── Data segment
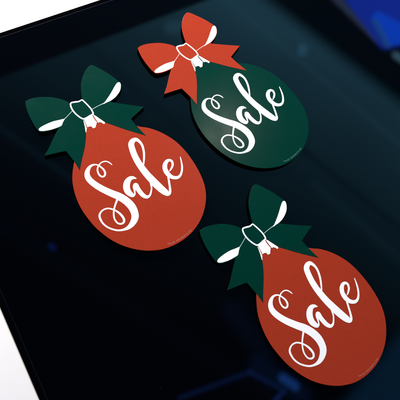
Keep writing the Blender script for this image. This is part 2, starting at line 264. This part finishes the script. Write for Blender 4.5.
# corner where both edges meet
den = ex.x*ey.y-ex.y*ey.x; t = ((Cc-A).x*ey.y-(Cc-A).y*ey.x)/den; K0 = A+ex*t
W, H = 560.0, 700.0
def rect(d, r=10.0, n=6):
    """rounded outline of the panel, moved in by d"""
    cs = [K0, K0+ex*W, K0+ex*W+ey*H, K0+ey*H]; out = []
    dirs = [(ex,ey),(-ex,ey),(-ex,-ey),(ex,-ey)]
    for k,(c,(a,b)) in enumerate(zip(cs,dirs)):
        o = c+a*(d+r)+b*(d+r); s = [o-b*r, o-a*r] if k in (1,3) else [o-a*r, o-b*r]
        for i in range(n+1):
            th = math.pi/2*i/n; w0, w1 = (a,b) if k in (0,2) else (b,a)
            p = o - w0*r*math.cos(th) - w1*r*math.sin(th); out.append((p.x,p.y))
    return out
panel = empty('glass_panel', 'large glossy black glass panel with a black frame lying on the white table', 'glass panel', (0,0,0))
def ring(name, a, za, b, zb, c, zc, mat, extra=None):
    N = len(a); v = [(x,y,za) for x,y in a]+[(x,y,zb) for x,y in b]+[(x,y,zc) for x,y in c]; f = []
    for k in range(2):
        for i in range(N):
            j = (i+1)%N; f.append((k*N+i,(k+1)*N+i,(k+1)*N+j,k*N+j))
    return link(name, v, f, [mat], panel)
r0, r1, r2, r3 = rect(0), rect(RIM), rect(RIM+0.55), rect(RIM+0.7)
ring('frame', r0, -1.58, r0, -0.4, r1, -0.3, M_FRAME)
ring('glass_rim', r1, -1.2, r1, -0.45, r2, -0.0, M_RIM)
N = len(r2)
gv = [(x,y,0.0) for x,y in r2]+[(x,y,-1.5) for x,y in r2]
gl = link('glass_sheet', gv, [tuple(range(N))]+[tuple(range(N,2*N))[::-1]]+[(i,i+N,(i+1)%N+N,(i+1)%N) for i in range(N)], [M_GLASS], panel)

# ---------------------------------------------------------------- the three tags
def text_outlines(parent, mat, z):
    """tiny maker's line set letter by letter along the lower edge"""
    s = "TILEE MAGNETS.CO"; path = open_smooth(PRINT, 10)
    cum = [0.0]
    for a, b in zip(path, path[1:]): cum.append(cum[-1]+math.hypot(b[0]-a[0],b[1]-a[1]))
    verts, faces = [], []
    widths = {'I':0.45,'.':0.4,' ':0.5,'M':1.2,'G':1.1,'N':1.08,'O':1.1}
    tot = sum(widths.get(c,0.9) for c in s); x = 0.0; size = 1.75
    for c in s:
        w = widths.get(c,0.9); mid = (x+w/2)/tot*cum[-1]; x += w
        if c == ' ': continue
        k = max(i for i in range(len(cum)) if cum[i] <= mid); k = min(k, len(path)-2)
        f_ = (mid-cum[k])/(cum[k+1]-cum[k]); a, b = path[k], path[k+1]
        px, py = a[0]+(b[0]-a[0])*f_, a[1]+(b[1]-a[1])*f_; th = math.atan2(b[1]-a[1], b[0]-a[0])
        cu = bpy.data.curves.new('glyph', 'FONT'); cu.body = c; cu.size = size; cu.align_x = 'CENTER'; cu.resolution_u = 2
        ob = bpy.data.objects.new('glyph', cu); sc.collection.objects.link(ob)
        me = bpy.data.meshes.new_from_object(ob); s0 = len(verts)
        for v in me.vertices:
            verts.append((px+v.co.x*math.cos(th)-v.co.y*math.sin(th), py+v.co.x*math.sin(th)+v.co.y*math.cos(th), z))
        faces += [tuple(s0+i for i in p.vertices) for p in me.polygons]
        bpy.data.objects.remove(ob); bpy.data.curves.remove(cu); bpy.data.meshes.remove(me)
    return link('fine_print', verts, faces, [mat], parent)

def make_tag(pose, label, m_bulb, m_bow, m_fine):
    th, x, y = pose
    t = empty('sale_tag', label, 'sale tag', (x*MM, y*MM, 0), th, 'ornament shaped sale tags on the black glass')
    T = LIFT
    bulb = slab('bulb_panel', closed_smooth([tuple(p) for p in BULB]), 0.06, T, m_bulb, M_EDGE, t)
    bow = slab('ribbon_bow', closed_smooth([tuple(p[:2]) for p in BOW], [p[2] for p in BOW], 4), 0.14, T+0.10, m_bow, M_EDGE, t)
    v, f = [], []
    for k, s in enumerate(STROKES): ribbon(open_smooth([tuple(p) for p in s], 8), T+0.03+0.02*k, 0.06, v, f)
    link('lettering', v, f, [M_WHITE], bulb)
    text_outlines(bulb, m_fine, T+0.03)
    v, f = [], []
    kp = [tuple(p) for p in KNOT]; kk = closed_smooth(kp, [1 if i in (0,5) else 0 for i in range(len(kp))], 5); kk.append(kk[0])
    ribbon(kk, T+0.18, 0.0, v, f, closed=True)
    link('knot_outline', v, f, [M_WHITE], bow)
    for lobe, line in ((LOBE_L, LINE_L), (LOBE_R, LINE_R)):
        lo = flat_polys('loop_lining', [closed_smooth([tuple(p) for p in lobe], None, 4)], T+0.15, M_WHITE, bow)
        v, f = [], []
        ribbon(open_smooth([tuple(p) for p in line], 5), T+0.13, 0.004, v, f)
        link('fold_line', v, f, [M_LINE_R if m_bow is M_RED else M_LINE_G], bow)
    flat_polys('ornament_cap', CAP, T+0.14, M_WHITE, t)
    return t
M_LINE_G = printed("pale_fold_ink_on_green", (0.38,0.50,0.46), 0.5, 0.02)
M_LINE_R = printed("pale_fold_ink_on_red", (0.75,0.50,0.45), 0.5, 0.02)
make_tag(POSES[0], 'red tag with green bow at the left, nearest the white table edge', M_RED, M_GREEN, M_PRINT)
make_tag(POSES[1], 'green ornament tag with a red bow, the only green one of the three', M_GREEN, M_RED, M_PRINTG)
make_tag(POSES[2], 'red tag with green bow at lower right, directly below the green tag', M_RED, M_GREEN, M_PRINT)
────
Job:
Reproduce the whole listing above word for word, but not its pictures.

Response to the exercise:
Keep writing the Blender script for this image. This is part 2, starting at line 264. This part finishes the script. Write for Blender 4.5.
# corner where both edges meet
den = ex.x*ey.y-ex.y*ey.x; t = ((Cc-A).x*ey.y-(Cc-A).y*ey.x)/den; K0 = A+ex*t
W, H = 560.0, 700.0
def rect(d, r=10.0, n=6):
    """rounded outline of the panel, moved in by d"""
    cs = [K0, K0+ex*W, K0+ex*W+ey*H, K0+ey*H]; out = []
    dirs = [(ex,ey),(-ex,ey),(-ex,-ey),(ex,-ey)]
    for k,(c,(a,b)) in enumerate(zip(cs,dirs)):
        o = c+a*(d+r)+b*(d+r); s = [o-b*r, o-a*r] if k in (1,3) else [o-a*r, o-b*r]
        for i in range(n+1):
            th = math.pi/2*i/n; w0, w1 = (a,b) if k in (0,2) else (b,a)
            p = o - w0*r*math.cos(th) - w1*r*math.sin(th); out.append((p.x,p.y))
    return out
panel = empty('glass_panel', 'large glossy black glass panel with a black frame lying on the white table', 'glass panel', (0,0,0))
def ring(name, a, za, b, zb, c, zc, mat, extra=None):
    N = len(a); v = [(x,y,za) for x,y in a]+[(x,y,zb) for x,y in b]+[(x,y,zc) for x,y in c]; f = []
    for k in range(2):
        for i in range(N):
            j = (i+1)%N; f.append((k*N+i,(k+1)*N+i,(k+1)*N+j,k*N+j))
    return link(name, v, f, [mat], panel)
r0, r1, r2, r3 = rect(0), rect(RIM), rect(RIM+0.55), rect(RIM+0.7)
ring('frame', r0, -1.58, r0, -0.4, r1, -0.3, M_FRAME)
ring('glass_rim', r1, -1.2, r1, -0.45, r2, -0.0, M_RIM)
N = len(r2)
gv = [(x,y,0.0) for x,y in r2]+[(x,y,-1.5) for x,y in r2]
gl = link('glass_sheet', gv, [tuple(range(N))]+[tuple(range(N,2*N))[::-1]]+[(i,i+N,(i+1)%N+N,(i+1)%N) for i in range(N)], [M_GLASS], panel)

# ---------------------------------------------------------------- the three tags
def text_outlines(parent, mat, z):
    """tiny maker's line set letter by letter along the lower edge"""
    s = "TILEE MAGNETS.CO"; path = open_smooth(PRINT, 10)
    cum = [0.0]
    for a, b in zip(path, path[1:]): cum.append(cum[-1]+math.hypot(b[0]-a[0],b[1]-a[1]))
    verts, faces = [], []
    widths = {'I':0.45,'.':0.4,' ':0.5,'M':1.2,'G':1.1,'N':1.08,'O':1.1}
    tot = sum(widths.get(c,0.9) for c in s); x = 0.0; size = 1.75
    for c in s:
        w = widths.get(c,0.9); mid = (x+w/2)/tot*cum[-1]; x += w
        if c == ' ': continue
        k = max(i for i in range(len(cum)) if cum[i] <= mid); k = min(k, len(path)-2)
        f_ = (mid-cum[k])/(cum[k+1]-cum[k]); a, b = path[k], path[k+1]
        px, py = a[0]+(b[0]-a[0])*f_, a[1]+(b[1]-a[1])*f_; th = math.atan2(b[1]-a[1], b[0]-a[0])
        cu = bpy.data.curves.new('glyph', 'FONT'); cu.body = c; cu.size = size; cu.align_x = 'CENTER'; cu.resolution_u = 2
        ob = bpy.data.objects.new('glyph', cu); sc.collection.objects.link(ob)
        me = bpy.data.meshes.new_from_object(ob); s0 = len(verts)
        for v in me.vertices:
            verts.append((px+v.co.x*math.cos(th)-v.co.y*math.sin(th), py+v.co.x*math.sin(th)+v.co.y*math.cos(th), z))
        faces += [tuple(s0+i for i in p.vertices) for p in me.polygons]
        bpy.data.objects.remove(ob); bpy.data.curves.remove(cu); bpy.data.meshes.remove(me)
    return link('fine_print', verts, faces, [mat], parent)

def make_tag(pose, label, m_bulb, m_bow, m_fine):
    th, x, y = pose
    t = empty('sale_tag', label, 'sale tag', (x*MM, y*MM, 0), th, 'ornament shaped sale tags on the black glass')
    T = LIFT
    bulb = slab('bulb_panel', closed_smooth([tuple(p) for p in BULB]), 0.06, T, m_bulb, M_EDGE, t)
    bow = slab('ribbon_bow', closed_smooth([tuple(p[:2]) for p in BOW], [p[2] for p in BOW], 4), 0.14, T+0.10, m_bow, M_EDGE, t)
    v, f = [], []
    for k, s in enumerate(STROKES): ribbon(open_smooth([tuple(p) for p in s], 8), T+0.03+0.02*k, 0.06, v, f)
    link('lettering', v, f, [M_WHITE], bulb)
    text_outlines(bulb, m_fine, T+0.03)
    v, f = [], []
    kp = [tuple(p) for p in KNOT]; kk = closed_smooth(kp, [1 if i in (0,5) else 0 for i in range(len(kp))], 5); kk.append(kk[0])
    ribbon(kk, T+0.18, 0.0, v, f, closed=True)
    link('knot_outline', v, f, [M_WHITE], bow)
    for lobe, line in ((LOBE_L, LINE_L), (LOBE_R, LINE_R)):
        lo = flat_polys('loop_lining', [closed_smooth([tuple(p) for p in lobe], None, 4)], T+0.15, M_WHITE, bow)
        v, f = [], []
        ribbon(open_smooth([tuple(p) for p in line], 5), T+0.13, 0.004, v, f)
        link('fold_line', v, f, [M_LINE_R if m_bow is M_RED else M_LINE_G], bow)
    flat_polys('ornament_cap', CAP, T+0.14, M_WHITE, t)
    return t
M_LINE_G = printed("pale_fold_ink_on_green", (0.38,0.50,0.46), 0.5, 0.02)
M_LINE_R = printed("pale_fold_ink_on_red", (0.75,0.50,0.45), 0.5, 0.02)
make_tag(POSES[0], 'red tag with green bow at the left, nearest the white table edge', M_RED, M_GREEN, M_PRINT)
make_tag(POSES[1], 'green ornament tag with a red bow, the only green one of the three', M_GREEN, M_RED, M_PRINTG)
make_tag(POSES[2], 'red tag with green bow at lower right, directly below the green tag', M_RED, M_GREEN, M_PRINT)